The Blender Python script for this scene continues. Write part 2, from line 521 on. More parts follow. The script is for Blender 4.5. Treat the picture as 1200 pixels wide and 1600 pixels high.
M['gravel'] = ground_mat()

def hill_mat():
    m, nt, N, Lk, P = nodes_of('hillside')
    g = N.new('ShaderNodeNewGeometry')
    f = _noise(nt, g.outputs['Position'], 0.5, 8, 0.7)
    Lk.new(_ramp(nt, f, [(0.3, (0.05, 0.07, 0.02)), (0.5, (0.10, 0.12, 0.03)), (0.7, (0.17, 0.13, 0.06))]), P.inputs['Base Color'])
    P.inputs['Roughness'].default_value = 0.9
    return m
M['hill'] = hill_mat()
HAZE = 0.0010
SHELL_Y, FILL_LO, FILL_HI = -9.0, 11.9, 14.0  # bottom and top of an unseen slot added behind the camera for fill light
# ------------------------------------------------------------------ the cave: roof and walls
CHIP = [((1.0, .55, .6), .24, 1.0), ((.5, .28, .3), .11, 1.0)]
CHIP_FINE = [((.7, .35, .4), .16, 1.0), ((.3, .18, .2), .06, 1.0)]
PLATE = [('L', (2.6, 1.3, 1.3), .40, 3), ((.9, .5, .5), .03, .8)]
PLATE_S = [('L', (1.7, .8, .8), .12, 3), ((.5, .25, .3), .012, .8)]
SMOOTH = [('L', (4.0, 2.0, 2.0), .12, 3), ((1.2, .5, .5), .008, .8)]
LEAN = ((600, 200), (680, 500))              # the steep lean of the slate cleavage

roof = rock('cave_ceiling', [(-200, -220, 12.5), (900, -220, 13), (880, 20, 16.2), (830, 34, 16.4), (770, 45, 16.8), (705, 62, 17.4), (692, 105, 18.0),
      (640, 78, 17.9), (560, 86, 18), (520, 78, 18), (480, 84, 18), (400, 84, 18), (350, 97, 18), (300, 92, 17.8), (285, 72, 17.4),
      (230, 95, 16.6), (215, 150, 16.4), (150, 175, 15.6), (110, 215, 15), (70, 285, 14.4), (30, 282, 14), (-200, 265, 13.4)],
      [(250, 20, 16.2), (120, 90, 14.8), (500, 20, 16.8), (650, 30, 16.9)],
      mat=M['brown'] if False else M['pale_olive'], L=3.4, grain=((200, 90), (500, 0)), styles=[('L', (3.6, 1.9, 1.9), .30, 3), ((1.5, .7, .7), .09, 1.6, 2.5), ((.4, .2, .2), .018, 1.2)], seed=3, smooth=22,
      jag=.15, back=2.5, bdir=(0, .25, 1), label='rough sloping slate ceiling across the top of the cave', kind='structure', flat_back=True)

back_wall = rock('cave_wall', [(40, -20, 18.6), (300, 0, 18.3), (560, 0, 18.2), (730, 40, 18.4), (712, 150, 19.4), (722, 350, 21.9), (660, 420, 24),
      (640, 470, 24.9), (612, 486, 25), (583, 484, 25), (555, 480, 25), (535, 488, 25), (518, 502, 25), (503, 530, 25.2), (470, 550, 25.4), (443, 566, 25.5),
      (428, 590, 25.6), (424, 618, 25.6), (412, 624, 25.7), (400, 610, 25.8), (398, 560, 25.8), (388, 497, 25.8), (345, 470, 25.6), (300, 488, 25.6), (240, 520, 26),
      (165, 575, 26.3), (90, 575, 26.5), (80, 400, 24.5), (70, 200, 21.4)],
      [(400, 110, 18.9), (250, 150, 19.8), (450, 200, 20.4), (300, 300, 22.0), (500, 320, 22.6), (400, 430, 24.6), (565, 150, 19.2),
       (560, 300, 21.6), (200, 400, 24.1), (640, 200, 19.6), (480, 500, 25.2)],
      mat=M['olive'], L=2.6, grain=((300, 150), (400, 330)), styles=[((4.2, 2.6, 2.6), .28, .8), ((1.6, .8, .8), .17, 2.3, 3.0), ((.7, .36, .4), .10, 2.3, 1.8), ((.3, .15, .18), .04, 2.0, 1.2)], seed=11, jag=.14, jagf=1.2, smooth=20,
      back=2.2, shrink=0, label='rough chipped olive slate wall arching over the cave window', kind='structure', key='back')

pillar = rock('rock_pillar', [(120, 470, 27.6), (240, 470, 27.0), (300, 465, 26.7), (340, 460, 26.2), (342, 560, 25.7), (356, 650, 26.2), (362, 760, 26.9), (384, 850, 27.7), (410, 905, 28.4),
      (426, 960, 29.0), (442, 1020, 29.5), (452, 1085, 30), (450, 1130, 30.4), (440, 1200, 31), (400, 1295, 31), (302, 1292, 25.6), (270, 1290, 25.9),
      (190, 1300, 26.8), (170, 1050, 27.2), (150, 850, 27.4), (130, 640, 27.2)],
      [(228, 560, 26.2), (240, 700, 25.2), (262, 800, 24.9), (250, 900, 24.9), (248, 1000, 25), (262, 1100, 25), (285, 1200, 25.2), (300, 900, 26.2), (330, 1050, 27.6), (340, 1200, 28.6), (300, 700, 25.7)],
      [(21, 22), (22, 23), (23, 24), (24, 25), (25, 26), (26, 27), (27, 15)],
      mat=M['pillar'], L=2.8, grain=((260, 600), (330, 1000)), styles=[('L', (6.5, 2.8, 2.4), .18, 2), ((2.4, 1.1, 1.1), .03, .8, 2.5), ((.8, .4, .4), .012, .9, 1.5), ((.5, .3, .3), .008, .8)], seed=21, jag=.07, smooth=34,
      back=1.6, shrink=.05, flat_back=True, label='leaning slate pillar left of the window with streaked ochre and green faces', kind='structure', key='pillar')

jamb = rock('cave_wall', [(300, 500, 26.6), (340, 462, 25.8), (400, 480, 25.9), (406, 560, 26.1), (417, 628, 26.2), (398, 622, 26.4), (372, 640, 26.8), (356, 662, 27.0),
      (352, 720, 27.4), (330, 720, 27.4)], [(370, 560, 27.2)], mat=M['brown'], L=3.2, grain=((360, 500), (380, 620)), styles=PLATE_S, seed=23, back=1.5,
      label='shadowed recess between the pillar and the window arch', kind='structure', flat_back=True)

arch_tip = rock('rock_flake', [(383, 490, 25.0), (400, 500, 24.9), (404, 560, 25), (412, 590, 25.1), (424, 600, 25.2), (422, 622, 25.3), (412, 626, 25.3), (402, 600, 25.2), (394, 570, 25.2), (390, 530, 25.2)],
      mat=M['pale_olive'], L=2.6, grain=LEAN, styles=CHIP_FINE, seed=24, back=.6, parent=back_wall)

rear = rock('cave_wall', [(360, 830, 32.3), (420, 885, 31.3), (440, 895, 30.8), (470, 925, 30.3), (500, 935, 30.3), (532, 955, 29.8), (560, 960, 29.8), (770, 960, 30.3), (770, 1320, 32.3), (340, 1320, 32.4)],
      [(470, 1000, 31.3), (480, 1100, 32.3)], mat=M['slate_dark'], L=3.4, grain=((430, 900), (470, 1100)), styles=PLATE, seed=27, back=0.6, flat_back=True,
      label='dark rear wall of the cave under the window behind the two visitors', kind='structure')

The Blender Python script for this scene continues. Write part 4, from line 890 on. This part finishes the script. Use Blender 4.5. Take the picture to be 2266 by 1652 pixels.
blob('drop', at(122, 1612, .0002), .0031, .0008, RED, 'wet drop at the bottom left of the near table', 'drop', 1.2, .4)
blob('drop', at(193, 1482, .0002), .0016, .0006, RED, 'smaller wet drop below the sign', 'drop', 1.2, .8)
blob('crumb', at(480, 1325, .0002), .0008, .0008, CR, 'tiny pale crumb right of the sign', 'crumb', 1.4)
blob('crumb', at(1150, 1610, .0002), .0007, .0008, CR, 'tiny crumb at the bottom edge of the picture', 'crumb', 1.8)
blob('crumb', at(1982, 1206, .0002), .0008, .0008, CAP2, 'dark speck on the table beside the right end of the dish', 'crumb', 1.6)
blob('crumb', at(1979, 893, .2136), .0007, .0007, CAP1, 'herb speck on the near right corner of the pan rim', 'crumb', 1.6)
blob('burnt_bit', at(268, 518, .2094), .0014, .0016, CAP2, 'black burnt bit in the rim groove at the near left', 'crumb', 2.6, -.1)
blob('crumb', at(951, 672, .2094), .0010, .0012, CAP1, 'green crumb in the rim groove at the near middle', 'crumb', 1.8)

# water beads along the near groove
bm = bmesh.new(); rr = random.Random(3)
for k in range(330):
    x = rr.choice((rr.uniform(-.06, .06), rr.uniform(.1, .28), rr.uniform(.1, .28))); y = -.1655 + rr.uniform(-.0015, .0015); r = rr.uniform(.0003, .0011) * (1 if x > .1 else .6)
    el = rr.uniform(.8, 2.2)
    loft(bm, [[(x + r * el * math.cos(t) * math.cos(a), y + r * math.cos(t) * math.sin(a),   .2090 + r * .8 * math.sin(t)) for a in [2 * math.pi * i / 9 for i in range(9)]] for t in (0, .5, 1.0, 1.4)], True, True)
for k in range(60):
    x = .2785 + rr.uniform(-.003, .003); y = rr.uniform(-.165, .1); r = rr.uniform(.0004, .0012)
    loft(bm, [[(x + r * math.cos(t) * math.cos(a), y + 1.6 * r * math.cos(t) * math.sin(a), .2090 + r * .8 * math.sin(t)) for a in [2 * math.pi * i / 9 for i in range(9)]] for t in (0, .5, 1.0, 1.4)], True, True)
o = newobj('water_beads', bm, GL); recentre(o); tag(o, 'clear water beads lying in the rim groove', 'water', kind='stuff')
^^^^^^^^
**EXERCISE REQUIREMENTS:** Copy exactly the lines that run from the first line of the data to the line containing "M['gravel'] = ground_mat()", please, with both ends included and nothing else.

**SOLUTION BELOW:**
The Blender Python script for this scene continues. Write part 2, from line 521 on. More parts follow. The script is for Blender 4.5. Treat the picture as 1200 pixels wide and 1600 pixels high.
M['gravel'] = ground_mat()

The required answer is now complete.